A Terceira Turma do Superior Tribunal de Justiça (STJ) acolheu
pedido de retificação de registro civil de uma mulher que, ao se casar, adotou
o sobrenome do marido, mas alegou nunca ter se adaptado à modificação, a qual
lhe teria causado abalos psicológicos e emocionais.
Segundo a mulher, o sobrenome do marido acabou se tornando o mais importante em
sua identificação civil, em detrimento do próprio sobrenome familiar, gerando
desconforto, especialmente porque ela sempre foi conhecida pelo sobrenome do
pai, e os únicos familiares que ainda carregavam o patronímico familiar estavam
em grave situação de saúde.
“Dado que as justificativas apresentadas pela parte não são frívolas, mas,
ao revés, demonstram a irresignação de quem vê no horizonte a iminente perda
dos seus entes próximos sem que lhe sobre uma das mais palpáveis e
significativas recordações – o sobrenome –, devem ser preservadas a intimidade,
a autonomia da vontade, a vida privada, os valores e as crenças das pessoas,
bem como a manutenção e a perpetuação da herança familiar”, afirmou a
relatora do recurso, ministra Nancy Andrighi.
Evolução social
A ministra lembrou que é tradicional uma pessoa, geralmente a mulher, abdicar
de parte significativa dos seus direitos de personalidade para incorporar o
sobrenome do cônjuge após o casamento – adquirindo, dessa forma, uma
denominação que não lhe pertencia e, assim, transformando a sua própria genética
familiar.
Os motivos para essa modificação, segundo a relatora, podem ser vários, como a
histórica dominação patriarcal, o esforço para agradar ao outro e até mesmo a
tentativa de adquirir status social com a adoção do patronímico.
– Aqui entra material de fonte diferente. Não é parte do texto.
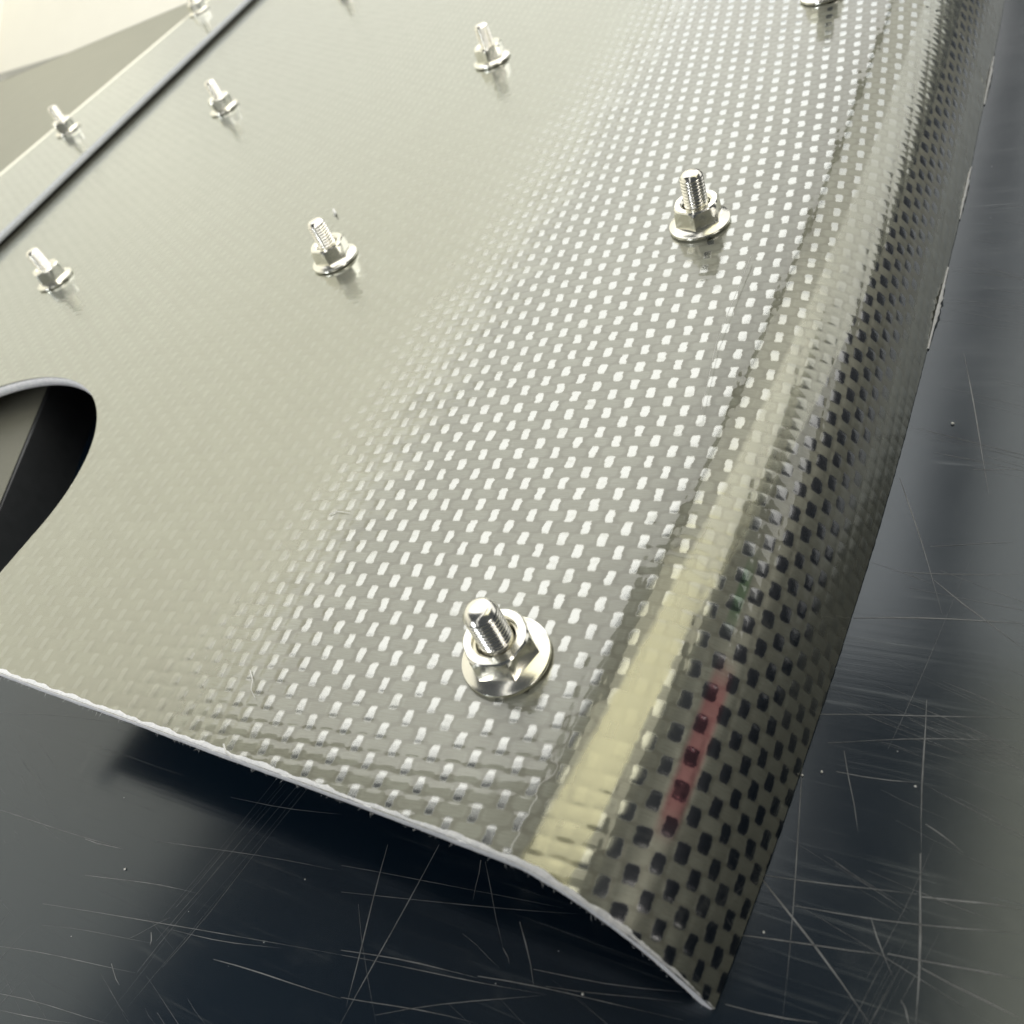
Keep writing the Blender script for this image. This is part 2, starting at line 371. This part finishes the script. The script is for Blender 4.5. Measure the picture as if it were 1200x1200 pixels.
# dust grains
V, F = [], []
def grain(u, v, h, r):
    b = len(V); q = W(u, v, h+r*.6); r *= K
    for i in range(6):
        e = random.uniform(.7, 1.2); V.append(tuple(q+Vector([(r, 0, 0), (-r, 0, 0), (0, r, 0), (0, -r, 0), (0, 0, r*.7), (0, 0, -r*.6)][i])*e))
    for f in ((0, 2, 4), (2, 1, 4), (1, 3, 4), (3, 0, 4), (2, 0, 5), (1, 2, 5), (3, 1, 5), (0, 3, 5)): F.append(tuple(b+j for j in f))
for x, y, r in ((1116, 497, .035), (940, 909, .022), (963, 905, .02), (1073, 922, .02), (895, 1093, .017), (683, 1165, .018), (147, 1019, .025), (1018, 530, .015)):
    grain(*pix(x, y), TH, r)
for k in range(160):
    x, y = random.uniform(-14, 9), random.uniform(-7, 14)
    if x < 3.6 and y > -2.2: continue
    grain(x, y, TH, random.uniform(.004, .009))
o = mesh_obj('dust', V, F, M_dust, table, True); o['kind'] = 'stuff'

# ------------------------------------------------------------------ the moulded carbon panel
panel = empty('carbon_panel', W(-6, 10, TH), 'glossy woven carbon fibre panel with a rolled down side, lying on the scratched table', 'panel')
sl = np.concatenate([np.arange(-27, -12, .08), np.arange(-12, -4.5, .055), np.arange(-4.5, SMAX, .0295), [SMAX]])
tl = np.concatenate([np.arange(0, 9, .0235), np.arange(9, 18, .036), np.arange(18, 34.5, .06)])
sheet(sl, tl, 0, .0035, panel, 'woven_skin', M_carbon)
sl2 = np.concatenate([np.arange(-27, -4, .15), np.arange(-4, SMAX, .08), [SMAX]]); tl2 = np.concatenate([np.arange(0, 6, .12), np.arange(6, 34.5, .4)])
THK = .18
sheet(sl2, tl2, -THK, 0, panel, 'underside', M_under)
# the sawn edge along the near side, from the notch to the tip
def strip(name, rows, mat, parent):
    V, F = [], []; k = len(rows[0])
    for r in rows: V += rel(parent, r)
    for i in range(len(rows)-1):
        for j in range(k-1): F.append((i*k+j, (i+1)*k+j, (i+1)*k+j+1, i*k+j+1))
    return mesh_obj(name, V, F, mat, parent, True)
rows = []
ph = rng.uniform(0, 6, 6)
for i, s in enumerate(np.linspace(-9.6, SMAX, 520)):
    w = float(w_of_s(s)); v = vedge(w); P = surf(np.array([w]), np.array([v]))[0]; n = normal_at(w, v)
    j = .004*math.sin(s*7+ph[0])+.003*math.sin(s*19+ph[1])+.0015*random.uniform(-1, 1)
    jt = .002*math.sin(s*11+ph[2])+.002*random.uniform(-1, 1)
    back = np.array([0, 1., 0]); tk = THK*(1+.12*math.sin(s*1.7+ph[3]))
    rows.append([P+n*.004+back*(.055+j*2.5), P+n*(.012+jt*.5)+back*(.012+j*.5), P-n*(.03)-back*(.012+j*.4), P-n*(tk*.8)-back*(.006+j*.3), P-n*(tk+.006)+back*.03])
strip('cut_edge', rows, M_cut, panel)
# fuzz of cut fibre ends along the sawn edge
V, F = [], []
for k in range(240):
    s = random.uniform(-9, float(SMAX)); w = float(w_of_s(s)); v = float(vedge(w)); P = surf(np.array([w]), np.array([v]))[0]; n = normal_at(w, v)
    P = P-n*random.uniform(0, THK)+np.array([0, -.012, 0]); L = random.choice([.015, .02, .025, .03, .06])*random.uniform(.5, 1.3)
    d = np.array([random.gauss(0, .5), -1, random.gauss(-.1, .5)]); d = d/np.linalg.norm(d)*L; r = .0022; b = len(V)
    e1 = np.array([1, 0, 0])*r; e2 = np.array([0, .3, .95])*r; bend = np.array([random.gauss(0, .15)*L, 0, -abs(random.gauss(0, .2))*L])
    V += rel(panel, [P+e1, P-e1*.5+e2, P-e1*.5-e2, P+d*.55+e1*.8, P+d*.55-e1*.4+e2*.8, P+d*.55-e1*.4-e2*.8, P+d+bend])
    F += [(b, b+1, b+4, b+3), (b+1, b+2, b+5, b+4), (b+2, b, b+3, b+5), (b+3, b+4, b+6), (b+4, b+5, b+6), (b+5, b+3, b+6)]
o = mesh_obj('edge_fuzz', V, F, M_lint, panel, True); o['kind'] = 'stuff'
# rim of the notch
rows = []
pts = [(HOLE_C[0]+HOLE_R, vv) for vv in np.linspace(-2.0, HOLE_C[1], 30)[:-1]]
pts += [(HOLE_C[0]+HOLE_R*math.cos(a), HOLE_C[1]+HOLE_R*math.sin(a)) for a in np.linspace(0, math.pi, 150)]
for (u, v) in pts:
    c = np.array([HOLE_C[0], max(min(v, HOLE_C[1]), -9)]) if v > HOLE_C[1] else np.array([HOLE_C[0], v])
    d = (np.array([u, v])-c); d = d/np.linalg.norm(d); j = .006*random.uniform(-1, 1)
    rows.append([(u+d[0]*(.04+j), v+d[1]*(.04+j), .010), (u+d[0]*.005, v+d[1]*.005, .006), (u-d[0]*.012, v-d[1]*.012, -.03), (u-d[0]*.012, v-d[1]*.012, -THK), (u+d[0]*.03, v+d[1]*.03, -THK-.004)])
strip('notch_rim', rows, M_cut, panel)
# pale slivers added as glints of the cut edge along the rolled side's foot
for (v0, v1, wd_) in ((7.7, 9.8, .045), (11.2, 12.9, .034), (15.2, 17.2, .036)):
    rows = []
    for t in np.linspace(0, 1, 24):
        v = v0+(v1-v0)*t; P = surf(np.array([2.64]), np.array([v]))[0]; q = wd_*math.sin(math.pi*t)**1.3*random.uniform(.4, 1.2)-.012
        rows.append([P+np.array([-.005, 0, .03+q*1.6]), P+np.array([.02+q, 0, .02+q]), P+np.array([.02, 0, .0])])
    strip('edge_glint', rows, M_cut, panel)
# added block standing in for the olive and black patches inside the notch
blk = empty('standin_block', W(-18, 4, TH), 'olive grey stand-in block added under the panel, seen through the notch', 'block')
bp_ = [(-15.7, 6.3), (-12.0, .3), (-20, .3), (-23, 6.3)]; nb = len(bp_); bt = -.72
V = rel(blk, [(x, y, TH) for x, y in bp_]+[(x, y, bt-.05) for x, y in bp_]+[(x*.994-.105, y*.97+.07, bt) for x, y in bp_])
F = [tuple(reversed(range(nb)))]+[(k*nb+i, k*nb+(i+1) % nb, (k+1)*nb+(i+1) % nb, (k+1)*nb+i) for k in range(2) for i in range(nb)]+[tuple(range(2*nb, 3*nb))]
F = [tuple(reversed(f)) for f in F]
mesh_obj('standin_block_body', V, F[1:], M_under, blk, False)
mesh_obj('standin_olive_top', rel(blk, [(x*.994-.105, y*.97+.07, bt+.004) for x, y in bp_]), [tuple(reversed(range(nb)))[::-1]], M_block, blk, False)
# stray fibres on the panel
def fibre(name, ctrl, r, parent):
    cu = []
    for i in range(len(ctrl)-1):
        for t in np.linspace(0, 1, 8, endpoint=(i == len(ctrl)-2)): cu.append(np.array(ctrl[i])*(1-t)+np.array(ctrl[i+1])*t)
    V, F = [], []
    for i, c in enumerate(cu):
        tdir = Vector(cu[min(i+1, len(cu)-1)]-cu[max(i-1, 0)]).normalized(); a = tdir.cross(Vector((0, 0, 1))); a = a.normalized() if a.length > 1e-4 else Vector((1, 0, 0)); b = tdir.cross(a)
        for k in range(5):
            g = k*2*math.pi/5; q = Vector(c)+(a*math.cos(g)+b*math.sin(g))*r*(1-.5*i/len(cu)); V.append(tuple(W(*q)-parent.location))
    for i in range(len(cu)-1):
        for k in range(5): F.append((i*5+k, i*5+(k+1) % 5, (i+1)*5+(k+1) % 5, (i+1)*5+k))
    return mesh_obj(name, V, F, M_lint, parent, True)
def pp(x, y, h=.03): return (*pix(x, y, h), h)
fibre('stray_fibre', [pp(293, 785), pp(296, 797), pp(294, 808, .06), pp(299, 818, .02)], .006, panel)
fibre('stray_fibre', [pp(262, 872, .1), pp(265, 882, .1), pp(272, 889, .02)], .012, panel)
fibre('stray_fibre', [pp(386, 603), pp(395, 599), pp(410, 601)], .006, panel)
fibre('stray_fibre', [pp(391, 246, .02), pp(393, 250, .1), pp(392, 253, .02)], .035, panel)
fibre('stray_fibre', [pp(880, 300), pp(840, 400), pp(822, 480)], .005, panel)

# ------------------------------------------------------------------ the second panel, lapped over the far side
lap = empty('lapped_panel', W(-30, 20, .12), 'flat carbon panel lapped over the far side, grey sawn edge towards us', 'panel')
PT = .31; PB = .15
def edge_u(v): return -22.35-.152*(v-10.5)
def crease_u(v): return -27.6-.081*(v-15)
def end_v(u): return 30.9+.07*(u+31.1)
def lap_h(u, v):
    d = np.maximum(crease_u(v)-u, 0); return PT-.045*d
def slab(name, ua, ub, mat, bottom):
    n, mv = 24, 30; V = []; F = []; U1 = []; U2 = []
    for j in range(mv+1):
        for i in range(n+1):
            t = j/mv; v = -12+t*42.9; ue = ua(v)+(ub(v)-ua(v))*i/n; vv = -12+t*(end_v(ue)+12); ue = ua(vv)+(ub(vv)-ua(vv))*i/n
            h = float(lap_h(np.array(ue), np.array(vv)))-(PT-PB if bottom else 0)
            V.append(W(ue, vv, h)-lap.location); U1.append(fabric(ue, vv)); U2.append((ue, vv))
    for j in range(mv):
        for i in range(n): a = j*(n+1)+i; F.append((a, a+n+1, a+n+2, a+1))
    return mesh_obj(name, np.array([tuple(v) for v in V]), np.array(F), mat, lap, True, {'weave': np.array(U1), 'plan': np.array(U2)})
slab('lap_strip', edge_u, lambda v: crease_u(v)+.02, M_carbon, False)
slab('web', lambda v: crease_u(v)-.02, lambda v: -59.2+0*v, M_web, False)
slab('underside', edge_u, lambda v: -59.2+0*v, M_under, True)
rows = []; rows2 = []; rows3 = []
for v in np.linspace(-12, 31.4, 220):
    u = edge_u(v); j = .02*random.uniform(-1, 1)
    rows.append([(u-.06, v, PT+.012), (u+.02, v, PT+.004), (u+.05+j, v, PT-.05), (u+.05-j*.5, v, PB+.05), (u+.0, v, PB-.01)])
    c = crease_u(v)
    if v < 30.9: rows2.append([(c+.06, v, PT-.01), (c+.04, v, PT+.03), (c, v, PT+.045), (c-.04, v, PT+.03), (c-.06, v, PT-.02)])
strip('cut_edge', rows, M_cut_far, lap)
strip('crease_bead', rows2, M_bead, lap)
for u in np.linspace(-23.5, -59.2, 60):
    v = end_v(u); h = float(lap_h(np.array(u), np.array(v)))
    rows3.append([(u, v-.05, h+.01), (u, v+.01, h+.004), (u, v+.02, h-.1), (u, v+.01, h-.21)])
strip('far_edge', rows3, M_cut_far, lap)

# ------------------------------------------------------------------ studs with flange nuts
def lathe(prof, n=40):
    V, F = [], []
    for (r, z) in prof:
        for i in range(n): a = 2*math.pi*i/n; V.append((r*math.cos(a)*K, r*math.sin(a)*K, z*K))
    for j in range(len(prof)-1):
        for i in range(n): F.append((j*n+i, j*n+(i+1) % n, (j+1)*n+(i+1) % n, (j+1)*n+i))
    V.append((0, 0, prof[-1][1]*K)); c = len(V)-1; j = len(prof)-1
    for i in range(n): F.append((j*n+i, j*n+(i+1) % n, c))
    return V, F
def hex_mesh():
    # six sided body, faces slightly inset at the top corners by the usual chamfer cone
    V, F = [], []; n = 48; zs = [(.10, 1.0), (.14, 1.0), (.36, 1.0), (.40, .985), (.425, .93)]
    for z, k in zs:
        for i in range(n):
            a = 2*math.pi*i/n; fa = (a % (math.pi/3))-math.pi/6; r = .345/math.cos(fa)
            lim = .405-max(0, (z-.33))*.55 if z > .3 else .402
            r = min(r*1.0, lim)*(1 if k == 1 else 1); r = min(r, .345/math.cos(fa))*(1 if z < .42 else .97)
            V.append((r*math.cos(a)*K, r*math.sin(a)*K, z*K))
    for r, z in ((.26, .428), (.225, .39), (.2, .3)):
        for i in range(n): a = 2*math.pi*i/n; V.append((r*math.cos(a)*K, r*math.sin(a)*K, z*K))
    L = len(zs)+3
    for j in range(L-1):
        for i in range(n): F.append((j*n+i, j*n+(i+1) % n, (j+1)*n+(i+1) % n, (j+1)*n+i))
    return V, F
def thread_mesh(top):
    V, F = [], []; n = 32; p0 = .056; z0, z1 = .05, top-.07; turns = (z1-z0)/p0; st = int(turns*6); R0, R1 = .163, .19
    for j in range(st+1):
        for i in range(n):
            a = 2*math.pi*i/n; z = z0+(z1-z0)*j/st; ph_ = (z/p0-i/n) % 1.0
            r = R0+(R1-R0)*min(1, 1.35*(1-abs(2*ph_-1))); V.append((r*math.cos(a)*K, r*math.sin(a)*K, z*K))
    for r, z in ((.172, top-.055), (.15, top-.02), (.11, top), (.03, top+.004)):
        for i in range(n): a = 2*math.pi*i/n; V.append((r*math.cos(a)*K, r*math.sin(a)*K, z*K))
    L = st+1+4
    for j in range(L-1):
        for i in range(n): F.append((j*n+i, j*n+(i+1) % n, (j+1)*n+(i+1) % n, (j+1)*n+i))
    F.append(tuple((L-1)*n+i for i in range(n)))
    return V, F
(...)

“Todavia, é indiscutível que a transformação e a evolução da sociedade em
que vivemos colocam essa questão, a cada dia, em um patamar de muito menor
relevância e, mais do que isso, a coloca na esfera da liberdade e da autonomia
da vontade das partes, justamente porque se trata de uma alteração substancial
em um direito da personalidade, indissociável da própria pessoa humana”,
afirmou a ministra.
Flexibilização progressiva
Por esse motivo, Nancy Andrighi destacou que, embora a modificação do nome
civil seja qualificada como excepcional, com restritas hipóteses legais, o STJ
tem flexibilizado progressivamente essas regras, interpretando-as para que se
amoldem à atual realidade social, permitindo-se a modificação se não houver
risco à segurança jurídica e a terceiros.
No caso dos autos, a ministra ressaltou que, conforme conclusão da sentença –
posteriormente reformada pelo tribunal local –, a mulher não baseou o pedido em
mera vaidade; ao contrário, apresentou razões concretas para retomar o
sobrenome de solteira, ao mesmo tempo em que comprovou que a modificação não
acarretará impactos para outras pessoas.
Ao restabelecer a sentença, a magistrada afirmou que, embora não exista
previsão legal nesse sentido e haja interesse público em restringir as
alterações de registro civil, “deve sobressair, a toda evidência, o
direito ao nome enquanto atributo dos direitos da personalidade, de modo que
este deverá ser o elemento preponderante na perspectiva do intérprete do texto
legal, inclusive porque o papel identificador do indivíduo poderá ser exercido
por outros meios, como o CPF ou o RG”.
O número deste processo não é divulgado em razão de segredo judicial.